Deliveries will begin for Aston Martin’s all-new DB11 by the end of this year. Ahead of that, full production of the all-new engine that will be powering their storming performance coupé, a 5.2-litre, 600bhp, 700Nm, twin-turbo V12 has started at the Aston Martin Engine Plant in Cologne, Germany.
The in-house designed powerplant is Aston Martin’s first turbocharged engine and the first new product in the company’s Second Century Plan. The DB11 will be the most powerful production DB ever with a 0-100km/h time of 3.9 seconds and a top speed of 322km/h. It will also have intelligent cylinder shutdown and start-stop technology to ensure its potency is matched with efficiency.
It will take eight hours for each engine to be put together at AMEP, a state-of-the-art facility that is dedicated solely to the production of Aston Martin’s engines.
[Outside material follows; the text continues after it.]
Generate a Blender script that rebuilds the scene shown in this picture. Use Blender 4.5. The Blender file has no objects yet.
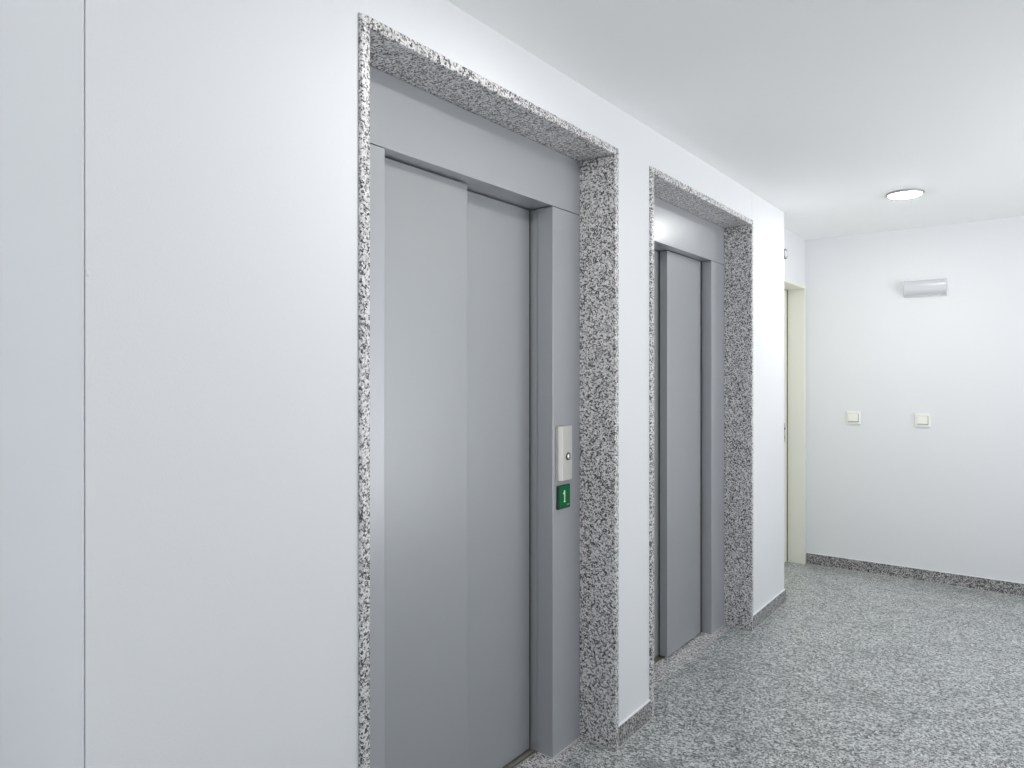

The 12,500 square metre plant has over 100 employees working in four sections: one for machining the cylinder blocks, another for machining cylinder heads, an assembly area where the specialist technicians hand-build each engine and finally, an area for receiving components and shipping the completed engines. Other engines built at AMEP are the 6.0-litre V12 and the 4.7-litre V8. AMEP has a production capacity of 8,000 engines a year, each one built by one engine assembly technician from start to finish.
Fancy the all-new DB11? The recommended retail price starts from £154,900 in the UK. First deliveries of the DB11 are scheduled to begin in the fourth quarter of 2016.